A reference frame-based microgrid primary control for ensuring global convergence to a periodic orbit

TL;DR

This paper introduces a novel control method for microgrids that guarantees global convergence to a stable periodic orbit, addressing frequency and voltage stability issues caused by renewable energy integration.

Contribution

It extends shifted passivity analysis to limit cycles in microgrids, providing the first global stability proof for non-nominal steady states in full state space.

Findings

The proposed voltage controller ensures stability in a test microgrid.

The method demonstrates smoother transient response compared to standard droop control.

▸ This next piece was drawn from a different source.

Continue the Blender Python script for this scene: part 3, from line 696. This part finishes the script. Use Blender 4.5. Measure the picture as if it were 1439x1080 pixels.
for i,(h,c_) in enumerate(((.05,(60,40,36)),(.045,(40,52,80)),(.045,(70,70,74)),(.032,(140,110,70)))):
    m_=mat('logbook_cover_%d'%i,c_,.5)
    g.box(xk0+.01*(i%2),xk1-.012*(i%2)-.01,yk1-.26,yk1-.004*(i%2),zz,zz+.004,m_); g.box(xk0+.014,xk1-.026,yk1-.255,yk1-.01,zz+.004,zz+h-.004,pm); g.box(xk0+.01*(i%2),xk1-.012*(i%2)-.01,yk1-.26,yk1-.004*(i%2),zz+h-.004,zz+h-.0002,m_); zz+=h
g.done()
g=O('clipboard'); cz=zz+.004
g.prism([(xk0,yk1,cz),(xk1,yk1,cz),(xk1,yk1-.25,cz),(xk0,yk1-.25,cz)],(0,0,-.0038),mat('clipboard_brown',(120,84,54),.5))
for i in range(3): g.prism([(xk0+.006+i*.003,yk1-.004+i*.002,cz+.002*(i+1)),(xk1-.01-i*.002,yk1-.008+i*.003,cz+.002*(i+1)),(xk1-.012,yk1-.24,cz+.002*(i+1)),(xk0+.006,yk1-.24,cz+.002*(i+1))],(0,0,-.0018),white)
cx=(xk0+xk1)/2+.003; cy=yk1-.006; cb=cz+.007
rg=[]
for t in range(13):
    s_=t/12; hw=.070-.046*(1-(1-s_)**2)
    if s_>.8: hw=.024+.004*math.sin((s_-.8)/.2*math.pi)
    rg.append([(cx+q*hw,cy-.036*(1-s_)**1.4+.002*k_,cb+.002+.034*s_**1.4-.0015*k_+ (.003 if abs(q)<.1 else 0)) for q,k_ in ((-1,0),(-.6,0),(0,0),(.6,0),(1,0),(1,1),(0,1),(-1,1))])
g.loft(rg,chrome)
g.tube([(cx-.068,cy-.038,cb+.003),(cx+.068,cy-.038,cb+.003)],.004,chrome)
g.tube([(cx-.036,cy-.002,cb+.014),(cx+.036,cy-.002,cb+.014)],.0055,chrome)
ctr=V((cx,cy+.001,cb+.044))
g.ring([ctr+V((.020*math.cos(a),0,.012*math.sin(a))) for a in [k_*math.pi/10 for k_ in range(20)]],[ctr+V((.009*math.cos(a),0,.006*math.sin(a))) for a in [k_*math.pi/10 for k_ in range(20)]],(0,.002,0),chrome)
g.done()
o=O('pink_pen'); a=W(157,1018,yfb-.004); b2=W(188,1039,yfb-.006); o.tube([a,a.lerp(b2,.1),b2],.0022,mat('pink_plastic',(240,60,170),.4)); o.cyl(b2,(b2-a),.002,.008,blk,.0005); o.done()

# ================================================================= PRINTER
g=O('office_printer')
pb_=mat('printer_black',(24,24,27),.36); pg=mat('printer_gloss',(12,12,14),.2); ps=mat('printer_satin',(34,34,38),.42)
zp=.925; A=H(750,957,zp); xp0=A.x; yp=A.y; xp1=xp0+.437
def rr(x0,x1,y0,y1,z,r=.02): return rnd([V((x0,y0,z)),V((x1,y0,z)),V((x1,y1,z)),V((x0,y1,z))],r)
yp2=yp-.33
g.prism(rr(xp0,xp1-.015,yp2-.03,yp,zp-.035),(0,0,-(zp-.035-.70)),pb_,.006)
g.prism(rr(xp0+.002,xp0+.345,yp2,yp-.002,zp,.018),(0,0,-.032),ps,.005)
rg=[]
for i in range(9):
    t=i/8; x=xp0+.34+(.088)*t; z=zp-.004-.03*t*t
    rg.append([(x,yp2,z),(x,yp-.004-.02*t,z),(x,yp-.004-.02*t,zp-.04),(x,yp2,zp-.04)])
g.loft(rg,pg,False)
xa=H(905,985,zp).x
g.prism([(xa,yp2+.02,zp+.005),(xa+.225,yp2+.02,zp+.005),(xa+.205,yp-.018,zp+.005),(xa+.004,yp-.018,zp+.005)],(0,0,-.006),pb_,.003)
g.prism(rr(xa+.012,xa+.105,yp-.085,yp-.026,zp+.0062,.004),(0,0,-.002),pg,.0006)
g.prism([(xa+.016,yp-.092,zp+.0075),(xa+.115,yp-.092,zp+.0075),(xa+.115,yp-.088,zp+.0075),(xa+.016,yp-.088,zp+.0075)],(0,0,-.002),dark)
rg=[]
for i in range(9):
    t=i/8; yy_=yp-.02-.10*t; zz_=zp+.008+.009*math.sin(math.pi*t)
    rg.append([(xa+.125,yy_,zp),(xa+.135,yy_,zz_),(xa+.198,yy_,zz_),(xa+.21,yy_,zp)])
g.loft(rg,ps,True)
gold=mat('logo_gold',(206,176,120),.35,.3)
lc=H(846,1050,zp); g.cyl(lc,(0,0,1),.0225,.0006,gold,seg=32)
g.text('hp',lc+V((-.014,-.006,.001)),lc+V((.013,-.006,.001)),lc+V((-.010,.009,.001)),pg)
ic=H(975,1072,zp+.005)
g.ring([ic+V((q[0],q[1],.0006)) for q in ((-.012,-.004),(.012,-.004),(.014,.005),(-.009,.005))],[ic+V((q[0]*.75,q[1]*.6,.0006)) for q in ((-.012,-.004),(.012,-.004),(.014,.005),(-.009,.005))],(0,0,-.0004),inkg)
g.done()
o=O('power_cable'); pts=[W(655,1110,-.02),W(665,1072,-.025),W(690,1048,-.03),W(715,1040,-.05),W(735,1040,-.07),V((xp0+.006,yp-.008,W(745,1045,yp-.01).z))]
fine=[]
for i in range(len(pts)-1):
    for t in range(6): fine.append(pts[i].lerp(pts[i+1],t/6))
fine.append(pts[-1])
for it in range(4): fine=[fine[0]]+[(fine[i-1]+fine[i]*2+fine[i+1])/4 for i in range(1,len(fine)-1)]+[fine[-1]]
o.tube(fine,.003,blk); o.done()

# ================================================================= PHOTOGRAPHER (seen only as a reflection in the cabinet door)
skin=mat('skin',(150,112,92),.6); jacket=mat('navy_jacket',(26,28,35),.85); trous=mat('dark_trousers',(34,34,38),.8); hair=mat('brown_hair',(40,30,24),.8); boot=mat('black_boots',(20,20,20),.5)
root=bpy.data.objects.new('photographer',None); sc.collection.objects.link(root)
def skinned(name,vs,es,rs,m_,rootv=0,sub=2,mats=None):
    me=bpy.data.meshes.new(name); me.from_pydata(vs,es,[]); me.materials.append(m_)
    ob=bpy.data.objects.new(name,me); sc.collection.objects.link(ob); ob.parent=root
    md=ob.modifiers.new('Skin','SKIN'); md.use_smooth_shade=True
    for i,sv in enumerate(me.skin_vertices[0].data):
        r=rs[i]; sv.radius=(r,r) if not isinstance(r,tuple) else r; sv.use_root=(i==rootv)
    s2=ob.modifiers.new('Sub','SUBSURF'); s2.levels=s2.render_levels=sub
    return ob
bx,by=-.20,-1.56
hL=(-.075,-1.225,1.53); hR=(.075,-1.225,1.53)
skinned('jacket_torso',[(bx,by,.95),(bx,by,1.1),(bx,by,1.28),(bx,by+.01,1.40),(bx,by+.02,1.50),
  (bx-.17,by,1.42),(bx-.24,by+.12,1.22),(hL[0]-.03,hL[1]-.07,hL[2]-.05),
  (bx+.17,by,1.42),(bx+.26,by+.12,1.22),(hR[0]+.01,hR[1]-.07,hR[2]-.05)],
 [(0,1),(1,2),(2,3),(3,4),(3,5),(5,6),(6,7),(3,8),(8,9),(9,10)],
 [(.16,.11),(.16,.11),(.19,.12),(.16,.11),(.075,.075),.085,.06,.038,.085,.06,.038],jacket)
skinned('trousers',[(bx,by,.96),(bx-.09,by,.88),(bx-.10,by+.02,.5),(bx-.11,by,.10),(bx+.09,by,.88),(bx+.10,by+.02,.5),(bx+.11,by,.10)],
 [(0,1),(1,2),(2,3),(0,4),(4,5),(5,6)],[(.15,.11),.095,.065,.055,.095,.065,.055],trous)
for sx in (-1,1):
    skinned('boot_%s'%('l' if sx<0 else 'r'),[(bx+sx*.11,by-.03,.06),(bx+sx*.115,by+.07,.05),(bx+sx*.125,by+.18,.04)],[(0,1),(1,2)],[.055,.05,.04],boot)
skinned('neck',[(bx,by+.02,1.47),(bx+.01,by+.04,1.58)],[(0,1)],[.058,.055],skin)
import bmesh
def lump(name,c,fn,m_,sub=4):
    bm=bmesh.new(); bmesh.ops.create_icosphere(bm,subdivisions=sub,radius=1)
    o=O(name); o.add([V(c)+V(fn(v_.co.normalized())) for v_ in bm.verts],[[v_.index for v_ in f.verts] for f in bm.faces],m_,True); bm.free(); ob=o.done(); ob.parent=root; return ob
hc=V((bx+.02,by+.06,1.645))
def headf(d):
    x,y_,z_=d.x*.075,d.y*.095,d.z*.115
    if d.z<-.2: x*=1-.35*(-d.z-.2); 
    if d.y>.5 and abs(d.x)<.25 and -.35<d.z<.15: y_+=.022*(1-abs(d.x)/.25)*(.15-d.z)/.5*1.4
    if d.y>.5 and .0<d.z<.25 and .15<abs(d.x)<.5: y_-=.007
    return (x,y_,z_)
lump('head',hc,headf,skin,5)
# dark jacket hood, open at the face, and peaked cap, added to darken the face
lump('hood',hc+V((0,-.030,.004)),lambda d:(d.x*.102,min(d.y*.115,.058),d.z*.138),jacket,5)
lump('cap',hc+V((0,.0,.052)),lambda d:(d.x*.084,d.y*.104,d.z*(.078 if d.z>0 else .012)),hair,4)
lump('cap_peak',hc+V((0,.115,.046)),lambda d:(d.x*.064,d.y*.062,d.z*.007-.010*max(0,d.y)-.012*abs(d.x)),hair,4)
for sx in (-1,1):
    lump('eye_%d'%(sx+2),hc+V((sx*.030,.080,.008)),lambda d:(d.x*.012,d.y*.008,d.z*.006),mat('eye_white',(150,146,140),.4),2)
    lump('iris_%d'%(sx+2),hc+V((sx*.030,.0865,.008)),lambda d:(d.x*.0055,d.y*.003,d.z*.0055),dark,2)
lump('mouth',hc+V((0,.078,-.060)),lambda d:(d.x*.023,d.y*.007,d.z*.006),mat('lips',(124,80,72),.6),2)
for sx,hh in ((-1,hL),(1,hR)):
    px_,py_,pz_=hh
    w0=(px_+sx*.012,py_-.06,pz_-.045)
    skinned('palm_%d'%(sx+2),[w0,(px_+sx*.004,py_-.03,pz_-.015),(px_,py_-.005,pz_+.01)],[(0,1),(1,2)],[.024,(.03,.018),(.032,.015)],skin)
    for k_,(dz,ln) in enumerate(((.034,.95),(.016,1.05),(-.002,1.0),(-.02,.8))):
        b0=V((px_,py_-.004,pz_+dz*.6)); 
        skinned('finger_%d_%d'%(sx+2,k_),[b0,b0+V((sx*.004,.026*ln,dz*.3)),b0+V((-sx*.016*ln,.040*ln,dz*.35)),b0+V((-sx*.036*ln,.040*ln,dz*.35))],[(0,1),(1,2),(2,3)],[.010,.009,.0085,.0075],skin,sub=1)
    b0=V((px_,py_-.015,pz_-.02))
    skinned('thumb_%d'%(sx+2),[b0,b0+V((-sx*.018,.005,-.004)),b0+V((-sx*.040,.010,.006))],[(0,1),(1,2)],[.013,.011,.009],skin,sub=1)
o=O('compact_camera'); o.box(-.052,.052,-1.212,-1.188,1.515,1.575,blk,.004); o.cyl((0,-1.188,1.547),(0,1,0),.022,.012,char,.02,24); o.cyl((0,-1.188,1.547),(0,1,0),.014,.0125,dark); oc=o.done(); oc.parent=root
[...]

Global attractivity of the periodic orbit is theoretically proven.

Abstract

Power systems with a high penetration of renewable generation are vulnerable to frequency oscillation and voltage instability. Traditionally, the stability of power systems is considered either in terms of local stability or as an angle oscillator synchronization problem with the simplifying assumption that the dynamics of the amplitudes are on much shorter time scales. Without this assumption, however, the steady state being studied is essentially a limit cycle with the convergence of its orbit in question. In this paper, we present a method to analyze the orbital stability of a microgrid and propose a voltage controller for the inverter-interfaced renewable generators. The main hurdle to the problem lies in the constant terms in the rotating internal reference frames of each generator. We extend the shifted passivity of port-Hamiltonian systems to the analysis of limit cycles and prove that, if the system is shifted passive without considering these constant terms, then the periodic orbit is globally attractive. To the best of our knowledge, this is the first global stability result for non-nominal steady states of the microgrid in the full state space, which provides new insights into the synchronization phenomenon where the dissipativity of the system ensures convergence. The proposed controller is verified with a test microgrid, demonstrating its stability and transient smoothness compared to the standard droop control.